E. Taylor Mrs Palfrey at the Claremont (1982) 158: ‘What is plonk?’ [...] ‘Plonk,’ he said, ’ is something dire. Never to be drunk’.
[Aus]K. Gilbert Living Black 302: Have you seen ’em leave the kids go hungry while they scratch out their pockets for money for fags and plonk?
[UK]W. Russell Educating Rita I vii: It wouldn’t have mattered it you’d walked in with a bottle of Spanish plonk.
[Aus]R.G. Barrett Boys from Binjiwunyawunya 138: Those morons hanging around Redfern. Sucking on bottles of plonk.
[UK]M. Dibdin Dying of the Light 80: Plonk for piss-up.
[Aus]P. Temple Bad Debts (2012) [ebook] For a free sausage roll and a couple of glasses of plonk, Gavin Legge will get six mentions of anything you’re selling into the paper.
[UK]D. Mitchell Black Swan Green 58: You can’t half choose a decent plonk.
[UK]Guardian Mag. 30 Apr. 3/3: It has [...] been converted to run on bioethanol fuel [...] converted from surplus British wine. So it runs on plonk.
[Aus]C. Hammer Scrublands [ebook] It weren’t no table wine they served in wine saloons, it was plonk: flagon port and cooking sherry and home-stilled spirits. Nasty, cheap and effective.
[Scot]I. Welsh Dead Man’s Trousers [41]: Conrad declines a glass of my plonk, but then augments his soft drink with a beer.

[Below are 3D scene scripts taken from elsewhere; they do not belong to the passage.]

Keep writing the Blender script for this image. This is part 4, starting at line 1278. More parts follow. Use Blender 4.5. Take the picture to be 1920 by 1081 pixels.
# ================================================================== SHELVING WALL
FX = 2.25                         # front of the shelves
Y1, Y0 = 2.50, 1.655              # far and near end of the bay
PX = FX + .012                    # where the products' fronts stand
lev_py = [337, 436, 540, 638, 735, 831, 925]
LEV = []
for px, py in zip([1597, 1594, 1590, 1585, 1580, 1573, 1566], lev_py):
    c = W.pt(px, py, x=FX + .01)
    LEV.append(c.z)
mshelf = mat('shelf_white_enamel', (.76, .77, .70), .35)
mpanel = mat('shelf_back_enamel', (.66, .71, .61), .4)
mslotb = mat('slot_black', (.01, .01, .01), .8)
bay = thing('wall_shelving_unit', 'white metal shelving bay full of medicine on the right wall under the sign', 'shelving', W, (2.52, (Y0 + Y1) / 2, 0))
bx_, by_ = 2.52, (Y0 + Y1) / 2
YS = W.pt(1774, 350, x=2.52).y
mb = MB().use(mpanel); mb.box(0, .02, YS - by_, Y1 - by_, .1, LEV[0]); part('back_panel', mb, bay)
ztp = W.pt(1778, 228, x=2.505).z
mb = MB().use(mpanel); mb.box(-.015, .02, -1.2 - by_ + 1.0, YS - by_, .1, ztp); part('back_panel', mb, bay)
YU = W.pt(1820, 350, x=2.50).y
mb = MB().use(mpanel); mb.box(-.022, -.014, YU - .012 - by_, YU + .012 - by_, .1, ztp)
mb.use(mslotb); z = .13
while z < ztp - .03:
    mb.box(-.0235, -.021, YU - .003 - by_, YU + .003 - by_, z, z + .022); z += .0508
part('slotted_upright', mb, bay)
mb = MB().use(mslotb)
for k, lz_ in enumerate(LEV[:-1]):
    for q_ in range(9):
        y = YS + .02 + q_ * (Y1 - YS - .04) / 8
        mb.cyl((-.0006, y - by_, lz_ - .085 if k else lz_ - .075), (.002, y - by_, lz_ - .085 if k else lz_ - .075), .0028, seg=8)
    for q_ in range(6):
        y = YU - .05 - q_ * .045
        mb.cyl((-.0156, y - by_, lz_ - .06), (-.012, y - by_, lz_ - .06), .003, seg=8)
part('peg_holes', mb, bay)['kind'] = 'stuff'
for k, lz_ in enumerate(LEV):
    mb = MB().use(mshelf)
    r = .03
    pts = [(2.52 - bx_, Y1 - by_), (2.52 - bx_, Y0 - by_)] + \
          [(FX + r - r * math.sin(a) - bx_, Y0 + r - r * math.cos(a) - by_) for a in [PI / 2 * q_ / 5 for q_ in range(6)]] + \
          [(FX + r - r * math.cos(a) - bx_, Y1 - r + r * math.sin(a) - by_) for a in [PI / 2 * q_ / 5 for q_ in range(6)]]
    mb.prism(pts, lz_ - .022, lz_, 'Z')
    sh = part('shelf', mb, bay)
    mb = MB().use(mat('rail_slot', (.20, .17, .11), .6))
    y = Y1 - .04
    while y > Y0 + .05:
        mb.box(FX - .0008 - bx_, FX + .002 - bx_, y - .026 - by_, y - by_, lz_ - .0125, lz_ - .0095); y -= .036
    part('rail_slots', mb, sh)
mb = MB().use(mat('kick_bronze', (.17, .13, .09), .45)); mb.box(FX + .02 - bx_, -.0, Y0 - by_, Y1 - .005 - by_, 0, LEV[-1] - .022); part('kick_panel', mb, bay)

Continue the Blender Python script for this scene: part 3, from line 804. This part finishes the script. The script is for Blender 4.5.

2. (Aus.) attrib. use of sense 1, e.g. plonk bar, a wine bar; plonk shop, an off-licence/liquor store; plonk waiter, a wine waiter.

[Aus]West Australian (Perth) 21 Aug. 5/5: Lucky if you get past the plonk shop in Mariji.
[Aus]Argus (Melbourne) Weekend Mag. 7 Dec. 105/1: The disgusting behaviour of the ‘plonk’ fiend.
[Aus]F.J. Hardy ‘The Returned Soldier’ in Man From Clinkapella 18: The other three men had the ragtailed appearance, blotched skin and bleary eyes of the plonk drinker.
[Aus]D. Hewett Bobbin Up (1961) 93: He was always hanging round the plonk shops half sozzled.
[UK]C. Rohan Delinquents 50: An old woman sitting in the gutter outside one of those plonk shops.
[UK]A. Burgess Enderby Outside in Complete Enderby (2002) 366: He seemned for an instant as feeble as in a plonk hangover.
[UK]N. Beagley Up and Down Under 80: I get threepence back on the empty quart at the Plonk shop [...] The wine saloons were called ‘Plonk Bars’.
[Aus]D. Maitland Breaking Out 271: Another joker who looked like a plonk-waiter from a posh Italian restaurant.
[Aus] (ref. to 1920s–30s) Hepworth & Hindle Boozing out in Melbourne Pubs 15: Those who followed the Bacchic way were variously known as plonk fiends or artists, plonkos, winos, bombo bashers, winedots and wyandottes. [Ibid.] 16: The plonk shops do seem to have been in direct line of descent from the grog shanties and shebeens.
[UK]Indep. Rev. 11 Nov. 7: The Australian for a wine bar: a plonk bar.

3. see plonko n.

In phrases

go on the plonk (v.)

to go out drinking, to go on a drinking spree.

[NZ]G. Slatter Gun in My Hand 48: Here have some plonk he said. Get this into ya rotten guts [...] We always go on the plonk out of line and you will too.
[NZ]R. Morrieson Pallet on the Floor 118: He’s been on the plonk.